If you are the one who arranges the funeral, don't panic.  Everything doesn't have to happen in a day, and you are not alone.  In many countries and cultures funerals take place within hours or few days of death, but in Finland a funeral is seldom arranged within a week.  Usually there are two or three weeks between the day of death and the funeral, sometimes even four weeks.  During this interval the body is stored in a cold place so it won't decay quickly.  Also, you can find professional help for funeral arrangements.

In Vantaa there are many private undertakers (morticians, hautaustoimisto in Finnish, meaning ”burial office”) that provide expert services for funerals, although they do not act as funeral directors in the same sense as in some other countries.  Their services cost money, however, and you don't have to leave everything to them.  It is a good idea to visit a parish office personally and make reservations there instead of leaving that to the undertaker.  (Contact information for parish offices can be found on this website on the page of each congregation.)

An undertaker's services are necessary in some arrangements.  Finnish law is strict about the transportation of human bodies, so that undertakers have practically gained a monopoly in that.  The body needs to be brought to the place of the funeral ceremony, and if burial or cremation takes place somewhere else, transportation is also needed there.  Also, unless the coffin has been made at home, an undertaker's office is the place to buy one.  (A coffin is necessary even if the body is cremated, because religious rites take place before cremation unless ashes are brought to Finland from another country.)  Undertakers are often florists, but there are also other shops where you can buy flower arrangements.  (Plastic flowers are not customary in Finland.)

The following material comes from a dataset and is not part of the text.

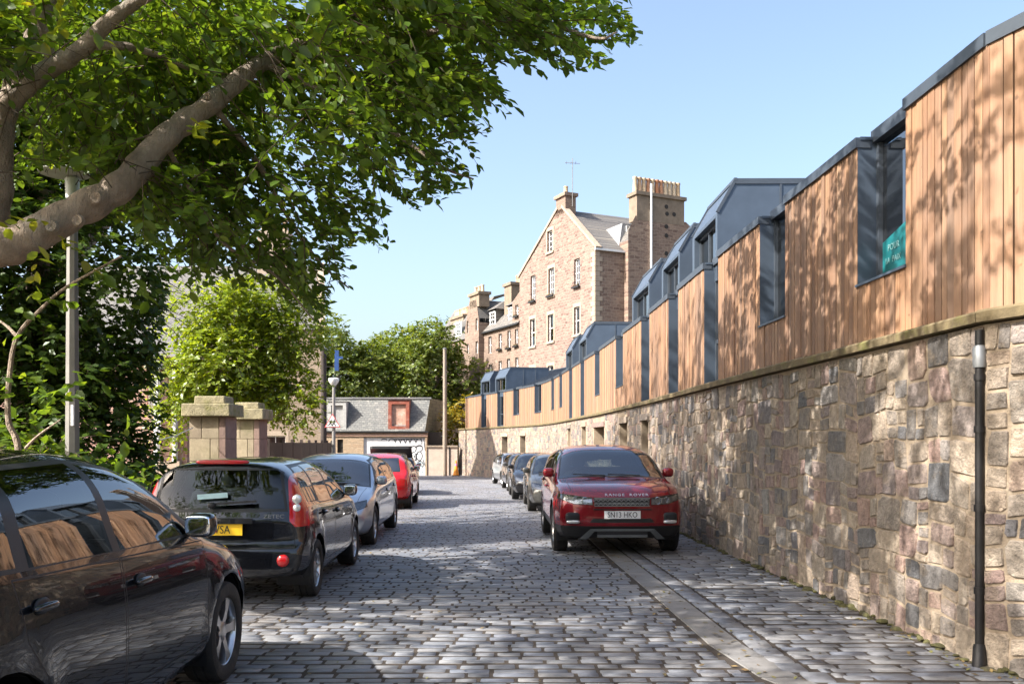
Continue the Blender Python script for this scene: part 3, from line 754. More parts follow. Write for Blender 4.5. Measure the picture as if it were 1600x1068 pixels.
# ------------------------------------------------------------------ masonry and buildings
def mason(name, u, cols, mortar, bw=.55, bh=.27, rough=.9, bump=.6, msize=.02, stain=None):
    m, n, l, b = newmat(name)
    dt = n.new('ShaderNodeVectorMath'); dt.operation = 'DOT_PRODUCT'; l.new(posn(n), dt.inputs[0]); dt.inputs[1].default_value = (u[0], u[1], 0)
    sp = n.new('ShaderNodeSeparateXYZ'); l.new(posn(n), sp.inputs[0])
    cb = n.new('ShaderNodeCombineXYZ'); l.new(dt.outputs['Value'], cb.inputs[0]); l.new(sp.outputs[2], cb.inputs[1])
    dn = n.new('ShaderNodeTexNoise'); dn.inputs['Scale'].default_value = 1.6; dn.inputs['Detail'].default_value = 3; l.new(cb.outputs[0], dn.inputs['Vector'])
    ds = n.new('ShaderNodeVectorMath'); ds.operation = 'SCALE'; ds.inputs['Scale'].default_value = .34; l.new(dn.outputs['Color'], ds.inputs[0])
    ad = n.new('ShaderNodeVectorMath'); ad.operation = 'ADD'; l.new(cb.outputs[0], ad.inputs[0]); l.new(ds.outputs[0], ad.inputs[1])
    br = n.new('ShaderNodeTexBrick'); l.new(ad.outputs[0], br.inputs['Vector'])
    br.inputs['Scale'].default_value = 1.0; br.inputs['Brick Width'].default_value = bw; br.inputs['Row Height'].default_value = bh
    br.inputs['Mortar Size'].default_value = msize; br.inputs['Mortar Smooth'].default_value = .3
    br.inputs['Color1'].default_value = (0, 0, 0, 1); br.inputs['Color2'].default_value = (1, 1, 1, 1); br.inputs['Mortar'].default_value = (.5, .5, .5, 1)
    rp = ramp(n, cols); l.new(br.outputs['Color'], rp.inputs[0])
    pn = noise(n, l, 1.1, 6, .7, cb.outputs[0]); pn2 = noise(n, l, 7.0, 4, .7, cb.outputs[0])
    c = mixc(n, l, rp.outputs[0], cols[len(cols) // 2], mrange(n, l, pn, .4, .65, 0, .45))
    c = mixc(n, l, c, mixc(n, l, (.5,) * 3, (1.42,) * 3, pn2), 1.0, 'MULTIPLY')
    c = mixc(n, l, c, mortar, br.outputs['Fac'])
    if stain:
        sf = noise(n, l, stain[1], 6, .7, cb.outputs[0]); c = mixc(n, l, c, stain[0], mrange(n, l, sf, .5, .7, 0, stain[2]))
    l.new(c, b.inputs['Base Color']); b.inputs['Roughness'].default_value = rough
    bn = n.new('ShaderNodeBump'); bn.inputs['Strength'].default_value = bump; bn.inputs['Distance'].default_value = .03
    h = n.new('ShaderNodeMath'); h.operation = 'SUBTRACT'; l.new(pn2, h.inputs[0]); l.new(br.outputs['Fac'], h.inputs[1]); l.new(h.outputs[0], bn.inputs['Height']); l.new(bn.outputs[0], b.inputs['Normal'])
    return m
PINK = [(.10, .06, .05), (.235, .158, .127), (.15, .096, .08), (.28, .196, .157), (.20, .13, .106), (.11, .065, .054)]
TAN = [(.15, .10, .078), (.23, .165, .127), (.185, .13, .10), (.265, .195, .15)]
M['frame_white'] = pmat('white_sash', (.72, .72, .70), .5, var=.05)
M['dress'] = pmat('dressed_sandstone', (.33, .265, .20), .9, var=.15, scale=3, bump=.3, bscale=20)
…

In any case it is good that the relatives preparing for a funeral meet the pastor beforehand.  You can make plans together, get to know each other and talk about life and death.  If you have special wishes for music it is also good to contact a church musician.  If you are unable to meet personally, it is good at least to talk on the phone or exchange e-mail.

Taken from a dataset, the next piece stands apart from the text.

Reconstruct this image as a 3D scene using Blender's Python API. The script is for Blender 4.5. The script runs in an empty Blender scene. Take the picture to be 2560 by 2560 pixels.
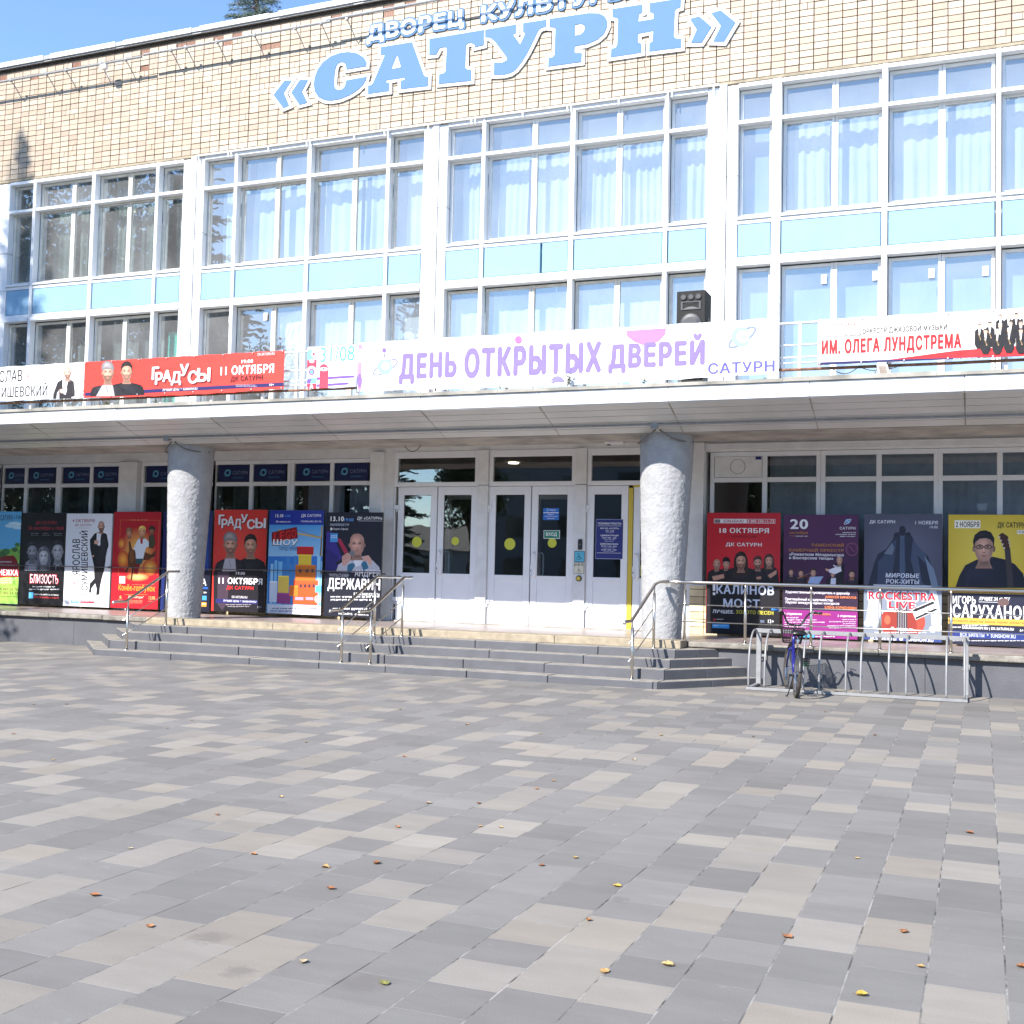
import bpy, bmesh, math, random
from mathutils import Vector, Matrix
random.seed(7)
C = bpy.context.scene.collection
sc = bpy.context.scene

# ------------------------------------------------------------------ camera
H = 1.6
YAW, PITCH, ROLL, FOC = -.385, .0522, .0234, 2903.3
_f = Vector((math.sin(YAW)*math.cos(PITCH), math.cos(YAW)*math.cos(PITCH), math.sin(PITCH)))
_r = _f.cross(Vector((0, 0, 1))).normalized(); _u = _r.cross(_f)
_c, _s = math.cos(ROLL), math.sin(ROLL)
CR, CU = _c*_r + _s*_u, -_s*_r + _c*_u
cam = bpy.data.cameras.new('camera'); cam.lens = 36*FOC/2560; cam.sensor_width = 36; cam.sensor_fit = 'HORIZONTAL'
cam.clip_start = .05; cam.clip_end = 3000
co = bpy.data.objects.new('camera', cam); C.objects.link(co)
co.matrix_world = Matrix(((CR.x, CU.x, -_f.x, 0), (CR.y, CU.y, -_f.y, 0), (CR.z, CU.z, -_f.z, H), (0, 0, 0, 1)))
sc.camera = co

def ray(px, py):
    return CR*((px-1280)/FOC) + CU*(-(py-1280)/FOC) + _f
def at(px, py, Y):                                   # point of the plane y=Y seen at a pixel of the 2560 px photograph
    d = ray(px, py); t = Y/d.y
    return Vector((d.x*t, Y, H+d.z*t))
def ground(px, py, z=0.0):
    d = ray(px, py); t = (z-H)/d.z
    return Vector((d.x*t, d.y*t, z))

# ------------------------------------------------------------------ light
LD = Vector((.41, 1, -.86)).normalized()
EL = math.asin(-LD.z); AZ = math.atan2(-LD.x, -LD.y)
w = bpy.data.worlds.new('World'); sc.world = w; w.use_nodes = True
nt = w.node_tree; bg = nt.nodes['Background']
sky = nt.nodes.new('ShaderNodeTexSky'); sky.sky_type = 'NISHITA'; sky.sun_disc = False
sky.sun_elevation = EL; sky.sun_rotation = AZ; sky.air_density = .9; sky.dust_density = .0; sky.ozone_density = 4.0
nt.links.new(sky.outputs[0], bg.inputs[0]); bg.inputs[1].default_value = .145
sl = bpy.data.lights.new('sun', 'SUN'); sl.energy = 4.25; sl.angle = math.radians(.53); sl.color = (1, .955, .89)
so = bpy.data.objects.new('sun', sl); C.objects.link(so)
so.rotation_euler = LD.to_track_quat('-Z', 'Y').to_euler(); so.location = (-10, -20, 30)
sc.view_settings.view_transform = 'Standard'; sc.view_settings.look = 'None'
sc.view_settings.gamma = 1; sc.view_settings.exposure = 1.22
sc.cycles.use_denoising = True
sc.cycles.max_bounces = 8; sc.cycles.transparent_max_bounces = 16
sc.cycles.sample_clamp_indirect = 6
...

You can contact a parish office and ask a Lutheran congregation for a funeral ceremony even if the person whose funeral you arrange was not a member of the Lutheran church.  In fact, 97 % of the people who died in Finland during the year 2006 were buried with rites of the Lutheran church.  A religious funeral, however, is not conducted if it is known that the person in question objected to such ceremonies while still alive.

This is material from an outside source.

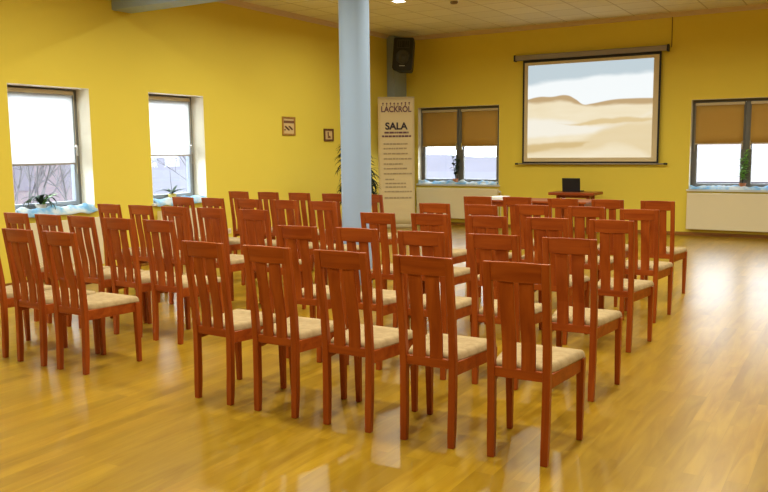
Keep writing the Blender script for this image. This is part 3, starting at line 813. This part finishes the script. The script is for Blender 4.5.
upright(-1.765, BY+.035, .815, 'slender pale green potted plant on the window sill right of the screen', 'slender_potted_plant', .56, M['leaf_light'], 9, .10)

# ------------------------------------------------------------------ outdoors
bm = BM(); box(bm, -600, 200, -60, 320, -4.3, -4.0); tag(obj('ground', bm, M['grass']), 'pale winter ground outside the windows', 'ground', kind='structure')
def tree(x, y, h_, seed, label):
    random.seed(seed); t = thing('bare_tree', label, 'tree', (x, y, -4.0), group='bare trees outside the left windows'); bm = BM()
    def br(p, d, l, r, depth):
        pts = [p]; q = p
        for i in range(3):
            d2 = (d+Vector((random.uniform(-.18, .18), random.uniform(-.18, .18), random.uniform(-.05, .12)))).normalized(); q = q+d2*l/3; pts.append(q); d = d2
        tube(bm, pts, [r, r*.85, r*.7, r*.5], 5)
        if depth == 0: return
        for k in range(5 if depth > 2 else 4):
            nd = (d+Vector((random.uniform(-1, 1), random.uniform(-1, 1), random.uniform(-.2, .7)))).normalized()
            br(pts[random.choice((2, 3))], nd, l*.68, r*.5, depth-1)
    br(Vector((0, 0, 0)), Vector((0, 0, 1)), h_*.42, .10, 5)
    obj('branches', bm, M['bark'], t)
tree(-18.5, 12.6, 8.5, 1, 'bare tree behind the left half of the nearest left window')
tree(-24.5, 19.0, 8.5, 2, 'bare tree behind the right half of the nearest left window')
tree(-25.5, 27.0, 9, 3, 'bare tree behind the second left window')
def house(x, y, wx, wy, hw_, hr, m, label, ang=0):
    t = thing('house', label, 'building', (x, y, -4.0), (0, 0, ang))
    bm = BM(); box(bm, -wx/2, wx/2, -wy/2, wy/2, 0, hw_); obj('wall', bm, m, t)
    bm = BM(); loft(bm, [[(sx*(wx/2+.4), -wy/2-.4, hw_), (sx*(wx/2+.4), wy/2+.4, hw_), (sx*(wx/2+.4), 0, hw_+hr)] for sx in (-1, 1)]); obj('roof', bm, M['roof'], t)
    for i in range(4):
        for z in (1.0, 3.8):
            if z+1.4 > hw_: continue
            u = -wx/2+wx*(i+.5)/4
            bm = BM(); box(bm, u-.5, u+.5, -wy/2-.04, wy/2+.04, z, z+1.3); obj('window', bm, M['hwin'], t)
house(-38, 22.0, 10, 9, 6.0, 2.2, M['house_pink'], 'pinkish building seen through the nearest left window', PI/2)
house(-5.5, 62, 14, 10, 3.2, 1.6, M['house'], 'pale low house seen through the far window right of the screen', .15)
house(-13, 85, 12, 10, 3.6, 2.2, M['house'], 'second pale house farther behind the right-hand far window', -.2)
bm = BM()
V = grid(bm, 140, 8, lambda u, v: Vector((-520+640*u, 175+60*v, -4+ math.sin(PI*v)*(4.0+1.8*noise.noise(Vector((u*14, 0, 2)))+.7*noise.noise(Vector((u*70, 1, 2)))))))
tag(obj('wooded_hill', bm, M['hill'], smooth=True), 'low greyish hill on the horizon seen through the far windows', 'hill', kind='structure')

# ------------------------------------------------------------------ world (overcast daylight)
w = bpy.data.worlds.new('World'); scene.world = w; w.use_nodes = True
bg = w.node_tree.nodes['Background']; bg.inputs['Color'].default_value = (.86, .93, 1.04, 1); bg.inputs['Strength'].default_value = 7.4

# ------------------------------------------------------------------ camera
cam = bpy.data.cameras.new('camera'); cam.sensor_fit = 'HORIZONTAL'; cam.sensor_width = 36; cam.lens = 798.2*36/768; cam.clip_end = 600; cam.clip_start = .05
co = bpy.data.objects.new('camera', cam); COL.objects.link(co)
X_ = Vector((0.85697, 0.51526, -0.01027)); Y_ = Vector((-0.05322, 0.10831, 0.99269)); Z_ = Vector((0.5126, -0.85016, 0.12024))
co.matrix_world = Matrix(((X_.x, Y_.x, Z_.x, 0), (X_.y, Y_.y, Z_.y, 0), (X_.z, Y_.z, Z_.z, 1.5399), (0, 0, 0, 1)))
scene.camera = co
vs = scene.view_settings; vs.view_transform = 'Standard'; vs.look = 'None'; vs.gamma = 1; vs.use_curve_mapping = False; vs.exposure = 0.5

In arranging and conducting a funeral, the services of pastors and church musicians and secretaries do not cost you anything.  If the deceased one was a church member, reserving and using church facilities (including parish halls and their kitchens and dishes) usually does not cost anything, either.  Cremation or the digging of a grave, however, costs money, and so does the gravesite itself.  It is also possible to pay the owner of the cemetery to plant flowers and garden the gravesite in the summer season.